WATTERS:We're operating in a threat environment today that's very similar to what the government has been operating in for years, yet if you look at the way that the commercial sector spends its money on security, it's very different than the way the government does. The government, for example, will spend 10 percent of their security dollars on an intelligence program to understand the threat environment they're operating in and the tools and trade craft of the adversaries that they're up against to inform the other 90 percent of how they need to spend that properly. Yet, the commercial sector has really been very far behind in investing on the intelligence side to understand the threat environment that they operate in.

This partnership is a good bridge for organizations, particularly the mid-sized and smaller organizations that couldn't afford an intelligence program on their own, and it will help inform the larger institutions that have not yet implemented an intelligence program to really have a full-borne cyberintelligence program that leads their operations so they can prioritize all of their investments tactically and strategically against the threat realities they're up against as they change.

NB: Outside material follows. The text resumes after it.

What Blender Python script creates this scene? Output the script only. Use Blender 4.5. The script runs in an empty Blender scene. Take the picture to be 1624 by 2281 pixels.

It's a different way of doing business. It's leading intelligence towards the core of your security program versus having compliance or some other driver of how you invest your dollars. I think it is incumbent upon the commercial industry to begin to learn from lessons of folks like the government, which has been up against the same threat environment we're now operating in commercially for the last several years. It's a good opportunity to learn from what's been seen before.

Small to mid-size organizations, they may not have all the tools, capabilities and the expertise necessarily to fight the fight tactically as well as the big guys do, but at least they can understand and communicate the risk to their boards. For the larger organizations, I think this will help enlighten those that may be on the tipping point of trying to implement an intelligence program, that there's value in this type of approach to managing risk.